To expose its true intentions, economists use the concept of the output gap. A positive output gap implies that actual growth exceeds potential growth. Revenue is accordingly higher - and expenditure lower - than would otherwise be the case, thus flattering the actual budgetary position. A negative output gap implies the opposite; that the budgetary outturn looks worse than it really is.

By adjusting the actual budgetary balance for the output gap we get the "cyclically adjusted budget balance" which more fairly measures of government budgetary behaviour.

Next year, the government plans to run a general government deficit of 0.6 per cent of gross domestic product (GDP). Compared to the modest surplus of 0.3 per cent this implies a loosening of the public purse to the tune of 0.9 percentage point of GDP. But next year's "cyclically adjusted" surplus will be 0.2 per cent of GDP. Last year's surplus was 0.8 so the deterioration is 0.6 per cent.

The Government's looseness is not quite as heinous as it seems. The significance of a government's stance is that if the output gap is positive, the government should not be loosening its underlying budgetary position. To do so is inflationary and the stability pact was designed by central banker types who want to prevent that kind of thing. But next year the output gap is projected to be negative, so its modest loosening could be forgiven.

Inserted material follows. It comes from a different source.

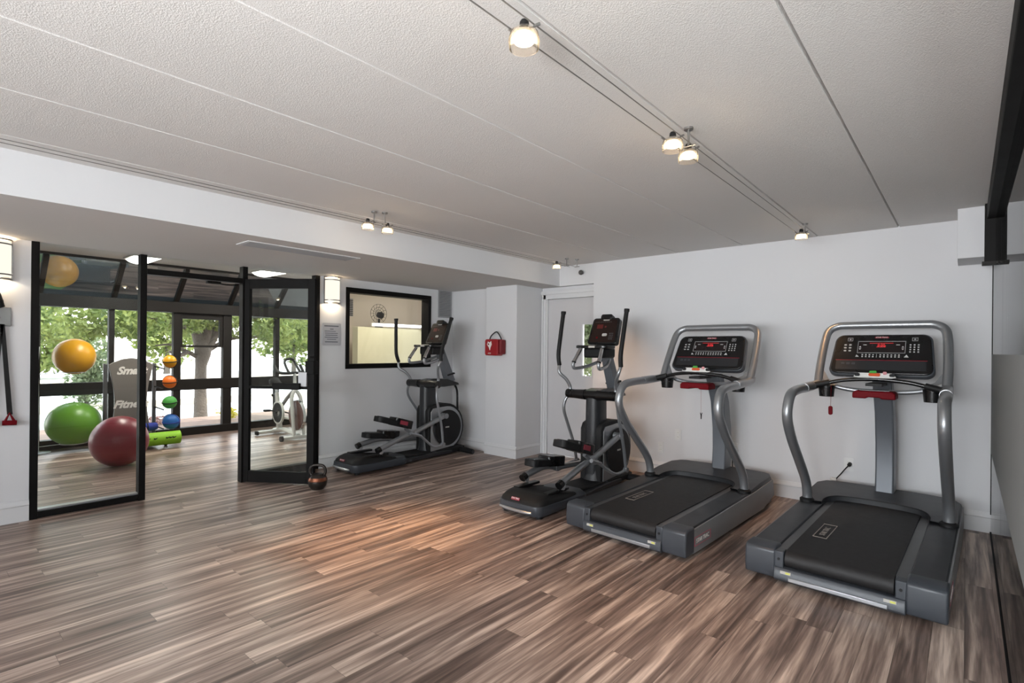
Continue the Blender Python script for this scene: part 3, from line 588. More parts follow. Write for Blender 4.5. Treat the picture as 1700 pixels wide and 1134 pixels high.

The stability programme asks how vulnerable the government's position is to shocks. The range for budgetary outcomes for Ireland is very safe. In the worst case scenario we might hit a budget deficit 1.3 per cent of GDP in 2007. And chart 1 of the programme shows that, as a proportion of GDP, our level of debt is small by EU standards. Only four other countries - all of them recent, eastern European, entrants into the world of public borrowing - have lower debts that we do. How did we get to be this boring?